先日、楽器の購入を考えていて、あっちこっちの楽器屋さんで楽器を試しているという方が来店されました。
やはり、音や感じが気に入った物でないと買いたくないと、日々試奏を繰り返している方は多いようです。
そこで、楽器の個体差を考えてみます。
以前、僕はFenderのリペアのお仕事をしていたことがあります。
同じ製造時期の全く同じモデルで、カラーも全く同じという様な個体を多いときでは100本近く任されることもありました。
そこで感じたのは、個体差という物の幅の広さです。
確実に個体差は存在しています。
しかし、販売店さんやメーカーさんの広告にはまず書かれていません。
つまり、ある意味隠されてる事実です。
では、なぜ個体差が生まれるのか考えてみます。
まず、多くの楽器の材料が天然素材の木である為に、個体差が生まれるのは避けられません。
生育時の天候、時期、保管状況など様々な物が関係し、木の密度・水分量、木目などなど全てにおいて大小様々な差が出ます。
全く同じ木は2本と存在していないはずです。
同じ名前の木だから同じ音が出るわけではありません。
(ある程度の傾向はあると思いますが、僕はその程度だと思っています。)
つまり、カタログスペックのハカランダ、ホンマホ、ハードロックメイプル、コリーナなどなど、どんな豪華絢爛な材の名前も100%音を保証する物ではないということだと思います。

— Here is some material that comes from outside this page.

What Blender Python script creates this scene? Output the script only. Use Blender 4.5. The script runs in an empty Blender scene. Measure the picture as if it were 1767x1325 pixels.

ですが、カタログ・広告には材が良い、音が良いとしか書かかれていません。怖いですねぇ。
次に、木が加工され楽器の形になり組まれていく間にも個体差が発生していると思います。
機械だけではなく、人間の手による加工が入れば、作業した人の力の入れ具合、癖などにより加工後の仕上がりに違いが現れるでしょう。
ネック周りは、特にそういった作業者の要因による違いがよく見られます。
最後に、出来上がったネック・ボディーにパーツが付けられていきますが、ここでも個体差が生まれます。
電気系のピックアップ・ポット・コンデンサなどのパーツは、テスターを当てて全く同じ値を示す物は少ないと思います。
さらには、密度・重量に個体差のある天然素材のネック・ボディーにパーツを取り付けるので、互いのバランスによりさらに違った個体差を生みます。
もちろん、これだけではないと思います。
考えれば考えただけ個体差の要因は出てくるでしょう。
しかし、このことは公には語られていません。
つまり、シグネイチャーや誰かと同一モデルは、憧れのミュージシャンと同じ音が出るわけではないということですね。
ペダルやアンプも同様に個体差が存在してしまっていると思います。
また、個体差が生むのは音の変化だけではなく、ネックなど各部の不良などに繋がることも多々あるかと思います。
個体差は、楽器選びにおいて辛いところだと思います。
しかし、個体差があるから楽器は唯一無二であり、素晴らしい存在なのだとも思います。
地道に試奏を繰り返すしかないってことですね。
気に入った個体を探すのは大変です。